Netanyahu team presents plan to mollify Druze over nation-state law
Offer includes advancing legislation anchoring minority’s status in law; community leaders say they will consider proposal

A team tasked by Prime Minister Benjamin Netanyahu with addressing the Druze minority’s complaints over the recently passed nation-state law on Wednesday presented its plan for resolving the dispute to community leaders. The plan includes legislating the rights of minorities who serve in the armed forces.
The controversial nation-state law enshrines Israel as the exclusive nation-state of the Jewish people, and has been criticized as discriminatory toward Israel’s non-Jewish minorities. It has prompted outrage from the Druze community, which takes pride in its service in the Israel Defense Forces.
The prime minister’s acting chief of staff, Yoav Horowitz, offered the compromise to Druze representatives led by spiritual head Sheikh Muafak Tarif during a meeting at the Prime Minister’s Office in Jerusalem.
The concession plan envisions legislation to anchor the status of the Druze and Circassian communities in law and provide benefits to members of minority groups who serve in the security forces, the PMO said in a statement. Support of Druze religious, education and culture institutes will also be included in the laws.
In addition, recognition of the contribution made by all minorities and communities that participate in the defense of the state will be written into the country’s Basic Laws, which, similar to a constitution, underpin Israel’s legal system and are more difficult to repeal than regular laws.
Druze leaders said they will examine the proposal issue a response soon.

Speaking to Hadashot TV news, Tariff said it was “a historic and good offer.”
“This is an opportunity for us to receive all the rights assured us,” he said. “I am optimistic that it will be done and that the prime minister will keep to his word on every detail.”
Tariff indicated that if the community accepts the offer, a protest demonstration planned for Saturday evening in Tel Aviv’s Rabin Square will be called off.
Druze lawmakers announced that they are willing to accept the proposal and that, at the request of Finance Minister Moshe Kahlon, they intend to withdraw a High Court of Justice petition they had filed on Sunday against the nation-state law, the Ynet news site reported.
The petition was filed by MK Akram Hasson of the Kulanu party led by Kahlon. It was joined by Hamad Amar of the coalition Yisrael Beytenu party and MK Saleh Saad, of the opposition Zionist Union.
Hasson said he and his fellow petitioners had an attorney look at the proposal and the feedback was that it was “acceptable and good for the community.”
“As far as we are concerned it is a historic framework. It eliminated the feeling that we’re being cataloged into first- and second-class citizens,” he said. “It enables us to be proud and equal citizens among our people and in our land. All we wanted was to be one people, and one country.”
Hasson said that if the framework is implemented, the Druze community will stop all its protests. “There is light at the end of the tunnel,” he said.
“The historic framework for the first time anchors my Israeliness,” Amar said.
Horowitz, the PMO official, announced that a ministerial committee will be set up, chaired by Netanyahu, to address the Druze issue and advance the proposed plan.
A team composed of government officials and Druze representatives will finalize specific details of the plan within 45 days, and work on legislating the laws will begin as soon as the Knesset returns from summer recess in October, the PMO said. The goal is to pass all the laws within 45 days of parliament reconvening.

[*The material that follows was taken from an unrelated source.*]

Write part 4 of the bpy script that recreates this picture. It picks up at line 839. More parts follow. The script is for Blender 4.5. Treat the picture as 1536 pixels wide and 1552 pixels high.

Communications Minister Ayoub Kara (Likud), a Druze Israeli politician who participated in the meeting, said that “community representatives are seriously and positively considering the framework that was put forward as a solution to the dispute,” Hadashot reported.
One Druze local council leader told Channel 10 news that there was no decision yet on the offer.
“As far as we are concerned, we are continuing with the demonstration on Saturday night,” he said, but noted that there are those who are prepared to accept the new offer and cancel the demonstration.
Unlike Arab Israelis, members of both the Druze and Circassian minorities are subject to Israel’s mandatory draft and serve in large numbers alongside Jewish soldiers in some of the IDF’s most elite units.
Since the beginning of the week, several Druze IDF officers have said they will resign their commissions in protest of the legislation, which was passed as a Basic Law on July 19.
The nation-state law — which for the first time enshrines Israel as “the national home of the Jewish people” and says “the right to exercise national self-determination in the State of Israel is unique to the Jewish people” — has sparked widespread criticism from Israel’s minorities, the international community and Jewish groups abroad. It also downgrades the status of Arabic so that it is no longer an official language in Israel.